From the looks of the realm Vader peered into, it’s at least certainly supposed to get an attentive reader to believe it’s the world between worlds.  So from Vader’s perspective, this world between worlds would allow him to see Padme again, but not only that, would allow him to alter the past to presumably allow Padme to still live.  From Momin’s perspective, though, this world between worlds would allow him to live again, being reunited with his mask.  So there seems to be a purpose for both of these Sith, though Vader doesn’t know of Momin’s purpose until it is too late.

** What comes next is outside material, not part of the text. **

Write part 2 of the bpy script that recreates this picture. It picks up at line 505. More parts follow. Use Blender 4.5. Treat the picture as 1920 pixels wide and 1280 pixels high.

If I am correct in that assumption, I think we’re getting into some really tricky ground for Star Wars.  I noted as much when I reviewed that episode of Rebels that introduced the world between worlds, and said that while I trusted Dave Filoni immensely, I was concerned about what this might mean for future storytellers who aren’t as trustworthy as Filoni.  I don’t necessarily like the precedent that was set, and I’m nervous about seeing it more moving forward.  However, Charles Soule has done a terrific job on his Star Wars stuff so far, so I think he deserves the benefit of the doubt until we can see the full arc play out.  Vader surely can’t gain access to this world between worlds – that would create too many problems, and it would mean Palpatine would have a much easier way to get access many years before Rebels – but it would be a cruel twist for him to actually come so close only to see the door (literally) slam shut.  Perhaps that would be the point at which Vader truly lets Padme go and gives in fully to his darkness and hatred?  I think that would be a cruel but fitting conclusion to this, letting him come so close yet without success.